A review by sirchutney
The Taking of Pelham One Two Three by John Godey

4.0

We are serious, desperate men

The Taking of Pelham One Two Three (1973) is a thriller novel by Morton Freedgood. He wrote under the pen name John Godey. The novel's title comes from the train's radio call sign. When a New York City subway train leaves to start a run, its call sign is the time it left and where. Here it is Pelham Bay Park Station at 1:23 p.m.

The plot starts with a normal day on a subway. The hijacking of a subway train, the number 6 train, interrupts this. Four men armed with submachine guns detach the lead car of the train and take it and 17 hostages into a tunnel. Led by Ryder, a former mercenary, the hijackers are:
- Longman, a disgruntled former motorman
- Welcome, a violent former Mafia thug, and
- Steever, a powerful, laconic brute.

They threaten to execute the hostages unless the city pays one million dollars in ransom.

While the city rushes to comply, transit police try to puzzle out the hijackers' plan. They don't realize that Longman has figured out how to bypass the "dead-man's switch". This allows the car to speed along the track by itself while the hijackers escape through an emergency exit. As they prepare to leave Ryder and Welcome begin to argue. This ends with Ryder fatally shooting Welcome. The delay allows one of the passengers, an undercover police officer who jumped off the train as it started to speed away, to shoot Steever. Longman escapes while Ryder shoots the passenger.
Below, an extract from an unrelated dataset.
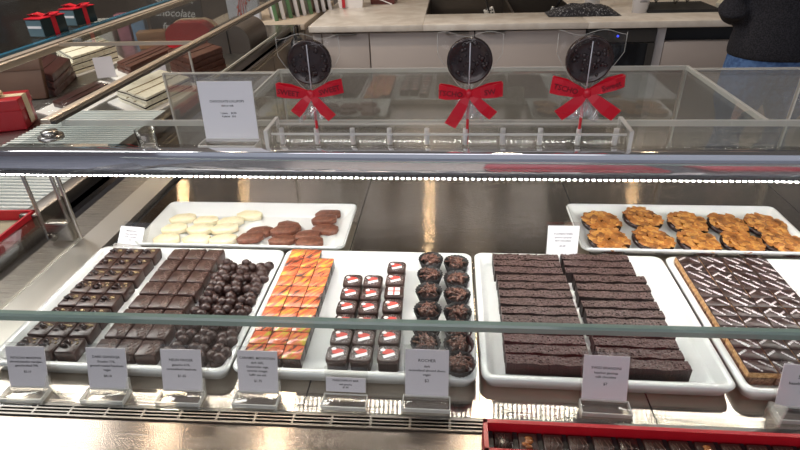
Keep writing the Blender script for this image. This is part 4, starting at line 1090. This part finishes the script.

As Ryder is about to administer a fatal head shot, he is himself shot dead by DCI Daniels of Special Operations Division. The novel ends with Longman's arrest.


All in all I liked this book. There are a handful of things that set this apart from the run-of-the-mill crime thriller. For example, it uses a third person narrative. This allows for a constant switching of viewpoints. Different characters describe the same scene. By doing this the book feels less claustrophobic. It has a scope grander than a subway car held in a tunnel. Nobody appears to be the main hero too. Each person has their own motives and agendas. The movie versions didn't do justice to this fact.

In summary, a better than expected thriller. Much better then the most recent movie version, that's for sure.